SUBSCRIBE
Film Reviews

Human Capital

Published December 6, 2014
Valeria Bruni Tedeschi in 'Human Capital' (2013)

Although the Berlusconi era may have rendered Italy an economic ruin and a political laughing stock, it has given rise to an exceptional cinematic legacy. Paolo Sorrentino’s The Great Beauty (2013) was a masterful portrait of decadence and excess, set against the eternal elegance of Rome. Paolo Virzi’s Human Capital unfolds in the wealthy regions near Lake Como, where the landscape provides a backdrop for a tale of corporate intrigue, human tragedy, greed and deceit.
Told in four chapters, the film begins with a prologue in which a cyclist dies after being forced off the road on a rainy night by a speeding car. This acts as the catalyst for a crisis that will engulf two families from different ends of the social spectrum whose destinies are entwined by the relationship between their children.
The first chapter takes us back to a time before the accident, as Dino (Fabrizio Bentivoglio), a small-time real estate agent, drops his daughter, Serena (Mathilde Gioli), at her boyfriend’s house. The magnificent estate belongs to Giovanni (Fabrizio Gifuni), a hedge fund broker, and it sends Dino wild with envy and admiration. Giovanni needs a fourth for tennis, and Dino eagerly agrees. Soon he is asking about the deal Giovanni and his colleagues are hatching and wanting a slice of the action. To raise the capital he will lie to the bank and mortgage his house, babbling like a man whose fortune is already made.
The second chapter follows Carla, Giovanni’s ageing trophy wife, (Valeria Bruni Tedeschi), who lives a pampered, aimless existence – all massages, manicures and home decorating. She is searching for a cause to champion and believes she has found it with a plan to rescue a historic theatre from the developers. This scheme will only survive until Giovanni’s fortunes take a turn for the worse, sending his family – and the hapless Dino – to the brink of financial ruin.
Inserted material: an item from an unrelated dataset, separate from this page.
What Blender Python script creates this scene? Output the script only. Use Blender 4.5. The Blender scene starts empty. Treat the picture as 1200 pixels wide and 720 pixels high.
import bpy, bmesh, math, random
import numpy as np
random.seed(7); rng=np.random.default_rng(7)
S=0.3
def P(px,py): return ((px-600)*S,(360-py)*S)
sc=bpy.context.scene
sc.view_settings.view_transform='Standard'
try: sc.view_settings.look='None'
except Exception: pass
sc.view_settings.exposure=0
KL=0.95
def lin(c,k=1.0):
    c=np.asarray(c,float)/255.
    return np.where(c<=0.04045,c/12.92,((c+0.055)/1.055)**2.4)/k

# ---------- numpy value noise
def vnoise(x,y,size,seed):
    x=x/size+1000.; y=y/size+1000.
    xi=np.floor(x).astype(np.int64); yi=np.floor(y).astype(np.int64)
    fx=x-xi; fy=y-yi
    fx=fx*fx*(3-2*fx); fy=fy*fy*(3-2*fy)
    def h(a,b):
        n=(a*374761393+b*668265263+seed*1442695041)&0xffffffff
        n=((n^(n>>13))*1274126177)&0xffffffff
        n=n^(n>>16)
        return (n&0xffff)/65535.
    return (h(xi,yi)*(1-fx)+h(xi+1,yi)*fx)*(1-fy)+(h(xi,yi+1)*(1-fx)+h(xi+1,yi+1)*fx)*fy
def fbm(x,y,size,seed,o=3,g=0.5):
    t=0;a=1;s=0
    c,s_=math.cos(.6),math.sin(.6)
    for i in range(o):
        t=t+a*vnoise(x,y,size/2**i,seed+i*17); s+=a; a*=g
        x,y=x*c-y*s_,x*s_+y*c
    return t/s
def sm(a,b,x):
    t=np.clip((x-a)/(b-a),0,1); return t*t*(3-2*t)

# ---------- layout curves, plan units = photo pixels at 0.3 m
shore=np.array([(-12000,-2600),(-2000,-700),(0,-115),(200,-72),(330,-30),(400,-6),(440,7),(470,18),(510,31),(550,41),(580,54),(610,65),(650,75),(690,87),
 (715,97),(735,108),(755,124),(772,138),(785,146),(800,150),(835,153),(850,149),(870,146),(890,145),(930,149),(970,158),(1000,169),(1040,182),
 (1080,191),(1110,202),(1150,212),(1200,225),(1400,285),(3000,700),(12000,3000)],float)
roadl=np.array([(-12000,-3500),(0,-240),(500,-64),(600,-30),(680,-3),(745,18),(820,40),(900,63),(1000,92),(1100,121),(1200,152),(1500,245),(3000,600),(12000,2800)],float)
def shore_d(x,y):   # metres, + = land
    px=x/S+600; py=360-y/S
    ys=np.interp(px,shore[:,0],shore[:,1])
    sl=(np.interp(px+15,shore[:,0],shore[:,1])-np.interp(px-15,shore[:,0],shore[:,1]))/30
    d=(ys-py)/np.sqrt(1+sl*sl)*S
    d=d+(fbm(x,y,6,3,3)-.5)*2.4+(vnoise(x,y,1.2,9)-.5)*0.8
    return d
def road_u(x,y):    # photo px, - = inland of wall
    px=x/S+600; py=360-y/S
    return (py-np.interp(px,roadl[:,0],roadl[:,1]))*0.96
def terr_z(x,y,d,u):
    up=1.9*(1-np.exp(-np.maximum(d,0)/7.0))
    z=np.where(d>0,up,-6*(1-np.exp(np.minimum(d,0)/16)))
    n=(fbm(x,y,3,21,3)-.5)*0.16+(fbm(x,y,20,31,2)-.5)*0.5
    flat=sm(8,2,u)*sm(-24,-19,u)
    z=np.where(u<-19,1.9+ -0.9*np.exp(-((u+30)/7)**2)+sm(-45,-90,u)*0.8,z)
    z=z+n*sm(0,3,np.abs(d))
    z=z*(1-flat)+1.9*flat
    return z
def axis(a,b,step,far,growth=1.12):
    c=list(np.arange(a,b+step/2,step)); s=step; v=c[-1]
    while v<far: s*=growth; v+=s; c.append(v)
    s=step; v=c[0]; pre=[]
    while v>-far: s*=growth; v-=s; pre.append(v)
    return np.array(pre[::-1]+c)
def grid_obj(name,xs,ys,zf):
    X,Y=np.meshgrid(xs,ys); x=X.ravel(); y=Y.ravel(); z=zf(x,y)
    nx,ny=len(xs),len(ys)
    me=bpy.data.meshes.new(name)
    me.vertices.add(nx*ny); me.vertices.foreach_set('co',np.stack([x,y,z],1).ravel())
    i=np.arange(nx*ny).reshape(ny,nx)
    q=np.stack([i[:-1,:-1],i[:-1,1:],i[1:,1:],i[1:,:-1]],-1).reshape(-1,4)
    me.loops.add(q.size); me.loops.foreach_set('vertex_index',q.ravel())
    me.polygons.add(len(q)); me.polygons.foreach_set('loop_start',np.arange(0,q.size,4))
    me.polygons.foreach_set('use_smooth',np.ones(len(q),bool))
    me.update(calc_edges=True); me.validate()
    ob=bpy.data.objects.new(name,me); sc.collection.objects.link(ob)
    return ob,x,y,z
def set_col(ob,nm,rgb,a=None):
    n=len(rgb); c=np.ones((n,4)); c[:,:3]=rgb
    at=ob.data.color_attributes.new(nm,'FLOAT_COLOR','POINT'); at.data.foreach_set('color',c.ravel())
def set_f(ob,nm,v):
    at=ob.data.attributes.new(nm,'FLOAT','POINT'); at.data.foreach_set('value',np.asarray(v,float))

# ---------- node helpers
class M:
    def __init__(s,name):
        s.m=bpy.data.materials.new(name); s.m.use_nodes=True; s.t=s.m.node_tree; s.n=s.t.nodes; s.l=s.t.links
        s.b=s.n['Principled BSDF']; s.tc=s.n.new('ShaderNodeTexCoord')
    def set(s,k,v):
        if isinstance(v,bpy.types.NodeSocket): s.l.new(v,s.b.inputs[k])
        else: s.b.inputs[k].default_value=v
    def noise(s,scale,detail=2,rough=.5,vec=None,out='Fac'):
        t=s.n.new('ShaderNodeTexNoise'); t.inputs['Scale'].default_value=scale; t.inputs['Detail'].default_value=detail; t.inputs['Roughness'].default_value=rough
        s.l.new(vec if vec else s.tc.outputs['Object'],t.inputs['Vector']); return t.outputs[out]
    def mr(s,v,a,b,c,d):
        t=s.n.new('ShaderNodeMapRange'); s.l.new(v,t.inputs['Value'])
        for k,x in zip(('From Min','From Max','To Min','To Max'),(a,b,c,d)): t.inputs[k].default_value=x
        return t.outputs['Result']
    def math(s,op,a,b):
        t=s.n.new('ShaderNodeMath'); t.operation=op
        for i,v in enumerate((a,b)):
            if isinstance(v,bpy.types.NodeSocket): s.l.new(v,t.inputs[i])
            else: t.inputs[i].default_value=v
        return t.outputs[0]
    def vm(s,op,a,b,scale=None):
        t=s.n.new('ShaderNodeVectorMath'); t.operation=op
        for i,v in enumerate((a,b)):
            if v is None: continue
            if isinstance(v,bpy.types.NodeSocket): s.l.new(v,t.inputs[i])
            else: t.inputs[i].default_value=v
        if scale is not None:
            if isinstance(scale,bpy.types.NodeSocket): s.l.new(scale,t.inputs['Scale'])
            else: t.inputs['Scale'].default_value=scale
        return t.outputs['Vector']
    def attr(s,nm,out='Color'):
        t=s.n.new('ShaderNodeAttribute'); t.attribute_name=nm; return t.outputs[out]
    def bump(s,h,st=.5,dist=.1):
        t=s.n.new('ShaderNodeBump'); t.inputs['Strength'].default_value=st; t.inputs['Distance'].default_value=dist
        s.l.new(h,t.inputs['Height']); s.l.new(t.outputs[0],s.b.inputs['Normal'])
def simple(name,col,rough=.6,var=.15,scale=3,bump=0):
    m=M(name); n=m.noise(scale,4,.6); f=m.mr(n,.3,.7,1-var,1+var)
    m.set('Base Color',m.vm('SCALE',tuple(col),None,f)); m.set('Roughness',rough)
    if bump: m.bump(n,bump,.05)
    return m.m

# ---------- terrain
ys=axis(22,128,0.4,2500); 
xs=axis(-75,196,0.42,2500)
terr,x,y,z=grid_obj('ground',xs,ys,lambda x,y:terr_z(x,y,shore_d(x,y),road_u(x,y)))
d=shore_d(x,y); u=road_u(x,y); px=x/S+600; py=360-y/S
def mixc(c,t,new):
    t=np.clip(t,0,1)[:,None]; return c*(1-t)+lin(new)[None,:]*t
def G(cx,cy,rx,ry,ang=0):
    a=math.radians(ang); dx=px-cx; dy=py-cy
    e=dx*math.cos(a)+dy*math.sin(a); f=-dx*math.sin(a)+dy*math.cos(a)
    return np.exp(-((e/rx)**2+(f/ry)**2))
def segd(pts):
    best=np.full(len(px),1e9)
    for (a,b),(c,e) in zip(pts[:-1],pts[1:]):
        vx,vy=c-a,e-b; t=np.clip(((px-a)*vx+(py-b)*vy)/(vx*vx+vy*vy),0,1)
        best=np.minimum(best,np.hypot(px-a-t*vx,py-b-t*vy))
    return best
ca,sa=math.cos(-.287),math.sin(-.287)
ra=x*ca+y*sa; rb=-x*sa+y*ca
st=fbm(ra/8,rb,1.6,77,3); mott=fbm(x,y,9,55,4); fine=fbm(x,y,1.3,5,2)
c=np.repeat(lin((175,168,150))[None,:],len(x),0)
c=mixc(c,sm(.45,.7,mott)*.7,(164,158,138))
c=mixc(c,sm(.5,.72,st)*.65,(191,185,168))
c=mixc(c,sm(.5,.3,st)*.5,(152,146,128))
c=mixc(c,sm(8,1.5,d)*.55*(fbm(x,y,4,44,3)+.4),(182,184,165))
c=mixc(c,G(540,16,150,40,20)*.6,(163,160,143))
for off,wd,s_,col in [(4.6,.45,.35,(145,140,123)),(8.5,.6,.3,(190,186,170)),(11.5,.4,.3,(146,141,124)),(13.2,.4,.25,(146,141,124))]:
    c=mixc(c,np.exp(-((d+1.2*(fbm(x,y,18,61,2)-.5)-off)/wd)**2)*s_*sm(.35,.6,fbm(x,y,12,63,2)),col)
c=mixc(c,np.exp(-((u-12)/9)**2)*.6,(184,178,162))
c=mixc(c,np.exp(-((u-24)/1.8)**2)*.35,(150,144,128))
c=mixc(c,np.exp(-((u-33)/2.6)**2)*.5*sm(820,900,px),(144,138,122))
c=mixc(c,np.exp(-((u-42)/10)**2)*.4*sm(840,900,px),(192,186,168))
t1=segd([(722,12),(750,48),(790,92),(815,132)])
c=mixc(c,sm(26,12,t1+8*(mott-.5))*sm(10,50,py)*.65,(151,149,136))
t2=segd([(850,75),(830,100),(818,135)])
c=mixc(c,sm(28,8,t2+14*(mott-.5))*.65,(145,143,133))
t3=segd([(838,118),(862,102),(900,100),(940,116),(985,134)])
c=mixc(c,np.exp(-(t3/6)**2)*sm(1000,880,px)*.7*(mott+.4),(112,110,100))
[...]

At the same time Carla embarks on a farcical affair with a self-centred professor, motivated by insecurity rather than passion.
Chapter three takes Serena’s point of view, resolving the mystery of who killed the cyclist, and detailing her gradual separation from Giovanni and Carla’s son, Massimiliano (Gugliemo Pinelli). The concluding chapter brings everything to a suitably cynical resolution.
Purposeful and intelligent, Serena is the closest thing to a sympathetic character in a film in which Giovanni is hardly more than a slick corporate crook; Dino a blustering buffoon; and Carla a pathetic puppet trying to pull her own strings. None of the minor personalities fair much better, although Dino’s wife, Roberta (Valeria Golino) comes across as honest and dull.
Each of the main actors excels in these ghastly roles. Gifuni’s Giovanni is a heartless powerbroker who can turn on the charm when it suits. Bentivoglio is cringe-inducing as Dino, the little man with outrageous ambitions and vulgar manners. With every appearance he seems to grow more grotesque.
Bruni Tedeschi is spelbinding as Carla, the rich woman tortured by her weakness and sense of worthlessness. She needs to feel she is loved and valued, but doesn’t know how to escape the prison that Giovanni’s wealth has created. Her son, Massimiliano, is just as confused, being utterly dependent on Serena to hold his hand even after she has called a halt to their romance.
The story is based on a novel by American author, Steven Amidon, set in Connecticut at a time when the stockmarket was going through the roof. Virzi’s adaptation adds plenty of local colour, while showing that the financial misdeeds of Wall Street had echoes in Italy. It is a portrait of a world where fortunes are made and lost by speculation, while the value of a human life – the “human capital” of the title – is rapidly diminishing.
One may tease out the political moral from the story, or simply enjoy it as a drama of power and money that is by turns a thriller, a mystery and a black comedy. When released in Italy the film was attacked by the left for being insufficiently censorious of capitalist evils, and by the right for its negative portrayal of the moneyed classes. When a director can offend both sides of politics while reaping awards at film festivals he must be doing something right.

Human Capital
Directed by Paolo Virzi
Written by Paolo Virzi, Francesco Bruni & Francesca Piccolo, after a novel by Stephen Amidon
Starring Fabrizio Bentivoglio, Matilde Gioli, Valeria Bruni Tedeschi, Fabrizio Gifuni, Gugliemo Pinelli, Valeria Golino, Giovanni Anzaldo, Luigi Lo Cascio
Italy/France, rated MA 15+, 111 mins
Published in the Australian Financial Review, Saturday 6th December, 2014.